4-Paramız var ancak buna rağmen kiramızı, faturalarımızı, senetlerimizi vs zamanında ödeyebiliyor muyuz? Unutmamak gerekir ki paramızın olduğu durumda da borcun ödenmesi kadar o borcu zamanında ödeme alışkanlığı da çok önemlidir.
5-Zor zamanımızda ailemizin bize maddi yardımda bulunma durumu var mı? İşlerimizin geçici olarak bozulması, belli bir dönem işsiz kalmamız halinde bize, borçlarımızla birlikte, ellerinden geldiği kadar sahip çıkabilecek maddi imkânı ve isteği olan bir ailemizin olması, kredi kullanım aşamasında, krediye resmi kefil olmasalar dahi, önemlidir.
Mini testimizdeki ilk iki soruya kayıtsız şartsız "evet" cevabı verebildiysek, biz kredi ile ev satın almaya hazırız, banka da bize kredi vermeye hazır demektir. Sonraki üç soruya "evet" demek, kredi kullanımında olmazsa olmaz şartlar değilse de banka itibarımız açısından son derece önemlidir, olumlu özelliklerdir.
Genelleme yapmak gerekirse: ülke ekonomisi rayındayken konut satışları yüksektir, ev fiyatları artmıştır ancak kredi oranları düşüktür, caziptir. Ekonominin bozuk olduğu zamanlarda ise konut satışları düşer, evlerin fiyatları nisbeten düşüktür ama bu defa da kredi oranları yüksektir. İçinde bulunduğumuz şu zaman ise istisnai bir zaman, krizden çıkış aşamasıdır, konut fiyatları ve satışlar ekonominin kötü olduğu zamanlardaki gibi düşük, konut kredisi oranları da ekonominin iyi olduğu zamanlardaki gibi düşüktür.

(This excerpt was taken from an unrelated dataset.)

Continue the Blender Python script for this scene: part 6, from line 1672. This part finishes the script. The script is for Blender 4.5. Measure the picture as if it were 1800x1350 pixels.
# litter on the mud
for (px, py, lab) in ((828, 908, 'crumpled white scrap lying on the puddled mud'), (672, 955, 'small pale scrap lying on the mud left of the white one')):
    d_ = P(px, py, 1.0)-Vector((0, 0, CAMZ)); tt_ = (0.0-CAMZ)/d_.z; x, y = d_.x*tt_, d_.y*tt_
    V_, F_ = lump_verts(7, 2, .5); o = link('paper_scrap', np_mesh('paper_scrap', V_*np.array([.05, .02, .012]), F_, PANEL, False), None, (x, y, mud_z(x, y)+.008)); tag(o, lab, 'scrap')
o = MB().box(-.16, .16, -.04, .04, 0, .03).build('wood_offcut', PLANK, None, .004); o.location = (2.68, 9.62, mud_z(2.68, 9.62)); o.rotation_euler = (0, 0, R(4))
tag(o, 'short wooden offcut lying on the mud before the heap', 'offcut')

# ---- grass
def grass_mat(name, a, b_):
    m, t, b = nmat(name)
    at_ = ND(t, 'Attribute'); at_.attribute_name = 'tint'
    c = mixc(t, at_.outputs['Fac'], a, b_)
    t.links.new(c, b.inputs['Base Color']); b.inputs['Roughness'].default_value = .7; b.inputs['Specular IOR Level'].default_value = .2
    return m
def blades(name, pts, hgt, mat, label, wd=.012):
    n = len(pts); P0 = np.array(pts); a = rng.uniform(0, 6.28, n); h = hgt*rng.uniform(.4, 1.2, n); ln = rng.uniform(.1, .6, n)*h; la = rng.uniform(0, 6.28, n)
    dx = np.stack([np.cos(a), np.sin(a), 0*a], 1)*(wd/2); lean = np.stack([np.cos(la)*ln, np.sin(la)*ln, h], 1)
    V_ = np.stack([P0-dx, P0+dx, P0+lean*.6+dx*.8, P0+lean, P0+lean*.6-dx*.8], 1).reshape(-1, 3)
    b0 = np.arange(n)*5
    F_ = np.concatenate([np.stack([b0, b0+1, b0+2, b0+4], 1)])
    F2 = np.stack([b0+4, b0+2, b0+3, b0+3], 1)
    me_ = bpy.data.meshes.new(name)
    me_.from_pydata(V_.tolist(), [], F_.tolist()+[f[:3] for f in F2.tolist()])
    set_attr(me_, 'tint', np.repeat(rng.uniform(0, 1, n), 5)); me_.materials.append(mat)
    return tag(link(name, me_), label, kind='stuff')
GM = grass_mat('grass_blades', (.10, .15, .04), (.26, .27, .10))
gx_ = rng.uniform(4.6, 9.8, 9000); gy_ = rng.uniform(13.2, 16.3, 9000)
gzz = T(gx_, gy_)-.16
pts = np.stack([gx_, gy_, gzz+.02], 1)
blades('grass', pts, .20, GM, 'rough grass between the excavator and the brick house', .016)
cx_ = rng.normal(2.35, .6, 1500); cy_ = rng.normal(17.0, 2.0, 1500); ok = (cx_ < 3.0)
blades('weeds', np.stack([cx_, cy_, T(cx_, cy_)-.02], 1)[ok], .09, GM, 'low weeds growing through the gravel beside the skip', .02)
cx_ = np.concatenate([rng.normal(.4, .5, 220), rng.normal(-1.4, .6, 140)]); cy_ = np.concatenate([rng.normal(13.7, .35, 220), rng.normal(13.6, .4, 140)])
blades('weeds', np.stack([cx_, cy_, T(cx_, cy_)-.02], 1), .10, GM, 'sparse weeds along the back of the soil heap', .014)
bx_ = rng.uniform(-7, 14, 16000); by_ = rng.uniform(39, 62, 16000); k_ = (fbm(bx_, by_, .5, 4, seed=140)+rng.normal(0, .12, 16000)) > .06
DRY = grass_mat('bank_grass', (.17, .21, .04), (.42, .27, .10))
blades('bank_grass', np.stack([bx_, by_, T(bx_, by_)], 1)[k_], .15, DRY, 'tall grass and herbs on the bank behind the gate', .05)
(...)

Henüz kısa sayılabilecek bir zaman önce gazetelerin ekonomi sayfalarında manşette " .... Bankası, konut kredisi oranlarını Cumhuriyet Tarihinin en düşük oranlarına indirdi: aylık %2,55" (Hürriyet, 09.10.2003) haberlerini görürken şu an konut kredisi oranları en uzun vadelerde %1'in dahi altına inmiş durumda, bir süre daha bu seviyelerde kalmaya da devam edecek. Faizlerin 2011'den itibaren artmaya başlayacağının öngörüldüğü dikkate alındığında gönül rahatlığı ile "kredi ile konut almanın zamanıdır" diyebiliriz.